Comment by Benjamin Spiegel (benjamin-spiegel) on Whole Brain Emulation: No Progress on C. elgans After 10 Years · 2021-10-05T15:44:25.665Z · LW · GW

This really depends on whether you believe a mind-upload retains the same conscious agent from the original brain. If it did, we would need to solve the hard problem of consciousness, which seems significantly harder than just WBE. The delay between solving WBE and the hard problem of consciousness is so vast in my opinion that being excited for mind-uploading when WBE progress is made is like being excited for self-propelled cars after making progress in developing horse-drawn wagons. In both cases, little progress has been made on the most significant component of the desired thing.

Comment by Benjamin Spiegel (benjamin-spiegel) on The Best Software For Every Need · 2021-09-20T03:12:25.854Z · LW · GW

I second this!

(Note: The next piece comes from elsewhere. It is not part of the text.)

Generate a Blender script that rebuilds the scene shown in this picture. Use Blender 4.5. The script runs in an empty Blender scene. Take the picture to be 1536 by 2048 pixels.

I love writing essays in Typora, great for note taking as well

Comment by Benjamin Spiegel (benjamin-spiegel) on The Apprentice Thread · 2021-09-12T02:03:02.602Z · LW · GW

[APPRENTICE] Working on and thinking about major problems in neurosymbolic AI / AGI. I:

  • am three months from finishing undergrad with a BS in Computers and Minds (I designed this degree to be a comprehensive AI degree). I have 1.5 years of academic research experience working with some core RL folks at my university. Considering grad schools for next fall but still unsure.
  • have an academic background in:
    • AI subfields ([hierarchical] reinforcement learning (options framework), more general sequential decision-making, grounding language to behavior). Interested in re-integrating the many subfields of AI. I have submitted a first-author paper to a conference on language-assisted policy search.
    • linguistics (pragmatics, compositional semantics)
    • psychology (personality [there's plenty of insight from psychology that we have yet to integrate into AI])
    • philosophy (a few ethical dimensions of AI [I co-designed a course on the ethical dilemmas of the future of technology], philosophy of mind, epistemology)
  • am additionally interested in these things, which I don't know as much about:
    • representation learning
    • planning
    • POMDPs
    • more structured MDP formalisms
  • need help thinking through research topics and ideas worth pursuing.
  • am looking to sharpen my focus and understanding of how AGI might work under the hood (I happen to think the most robust and intuitive route is via neurosymbolic AI).


[MENTOR] Anything I mentioned in my academic background in the apprentice section. I should have more time at the start of 2022.